STUUUUUUUUUUUUUUUUPPPPPPPPPPPPPPPPPPPPPPEEEEEEEEEEEEEEEEEEEDDDDDDDDDDDD!!!
n now i dun even hav any mood or confidence to start reading for IA exam, which would b held tomorrow at 9am. Im fidgeting, im angry, im thoroughly annoyed, n I’m scared that I’m not going to get goooddddd REsults. #$%^&^*&%!!! it’s freaking me out!!!! im tired, i need my sleep, n i need to cool myself down. Worst, i dun think i can stand for the exam. Can i have a lil accident today but no major harm done n still entitle with doctor’s note???

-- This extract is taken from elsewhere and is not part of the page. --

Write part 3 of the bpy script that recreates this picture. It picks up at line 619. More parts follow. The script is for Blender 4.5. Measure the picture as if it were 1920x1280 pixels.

HELP WANTED!!!! relieve my stress n pain !!!!!!!!!im about to break down in tears,coz im too angry.
STUPIDDDDDDDDDDD TA
n u know what, i was about to end but i had a sudden realization that i dun even hav the calm feeling…the sort of calm feeling where after u throw everything insides u that kind of thingy!!!!n that means that im thoroughly PISSED, SCARED, NEED SHOWER coz i still didnt hav one n UR PRAYER!!!!
p/s: i didnt use profane words n bodoh was not considered to be profane at all.in fact, it’s perfectly acceptable at this moment. thank u.